James Huckabone
James Huckabone

Reputation: 625

Can I restrict website access to specific computers?

I realize that mac addresses or machine ids aren't transferred over the internet, however, I would like to lock down our subscription-based website security so that only specific computers can register and have access to its resources.

Large organizations will subscribe to our service and will undoubtedly have more than one ip for their organization. As well, we'd like to give the ability for their qualified employees to access the website on devices outside of their physical organization (for road-trip presentations, etc.).

Is there a sure-fire way to achieve this end (beyond the username/password assigned to each account)? If not, what would be the most effective approach?

Upvotes: 2

Views: 6537

Answers (2)

ghoti
ghoti

Reputation: 46816

Instead of restricting access via IP, you want to use something that's actually secure.

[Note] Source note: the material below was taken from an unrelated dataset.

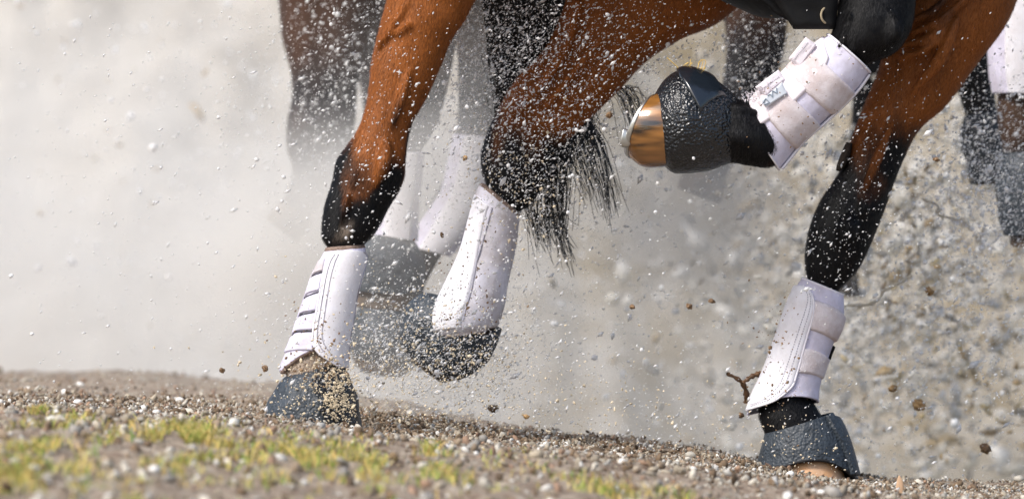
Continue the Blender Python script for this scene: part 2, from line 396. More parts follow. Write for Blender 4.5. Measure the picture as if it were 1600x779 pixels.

Username and password over an HTTPS connection should at least be unsniffable, but you might want to look in to client SSL certificates. They can be configured in Apache or other web server software. If username/password authentication is not enough, this is the next (and perhaps final) step up.

UPDATE:

That said, what many application providers will do is provide a method for subscribers to implement an ACL for their accounts. You can even force people to consider their ACL before allowing them to access your services. Think of it this way:

  • An account is set up in your system allowing login from anywhere. Upon creation, the ACL is UNSET.
  • User logs in and is immediately directed to an ACL setup page, where they must provide either an IP address or range or subnet associated with their account. You can be clever and pre-populate things with their existing IP address or subnet, perhaps even looking things up at ARIN to see if their IP is in a network assigned to the company name on their account.
  • Once the ACL is set (or they have, despite your warnings, confirmed that they want to keep their ACL open), they can access your services.
  • If they try log in from elsewhere, they (and you) are notified via email (or SMS or whatever) of an attempted breach.
  • If they no longer have access to their ACL-listed IPs (i.e. IP renumbering due to a new upstream Internet provider and bad planning), they can call your phone support who will validate them by other means. FAX confirmation perhaps, because that's SO secure...

A user-managed ACL is not a "sure-fire" way, but it may be sufficiently effective for your needs, and it will certainly instill a sense in your customers that you have their best interests at heart.

Upvotes: 2

Oswald
Oswald

Reputation: 31637

There is no sure-fire way. That's in the nature of networks. You accept data from a remote machine and you have to trust it at least to some extend.

Take the simple username/password approach. If the usename and the passwords match, you have to trust, that they where entered by the person that the username and password was intended for. This does not fundamentally change if you require more data to be send by the client.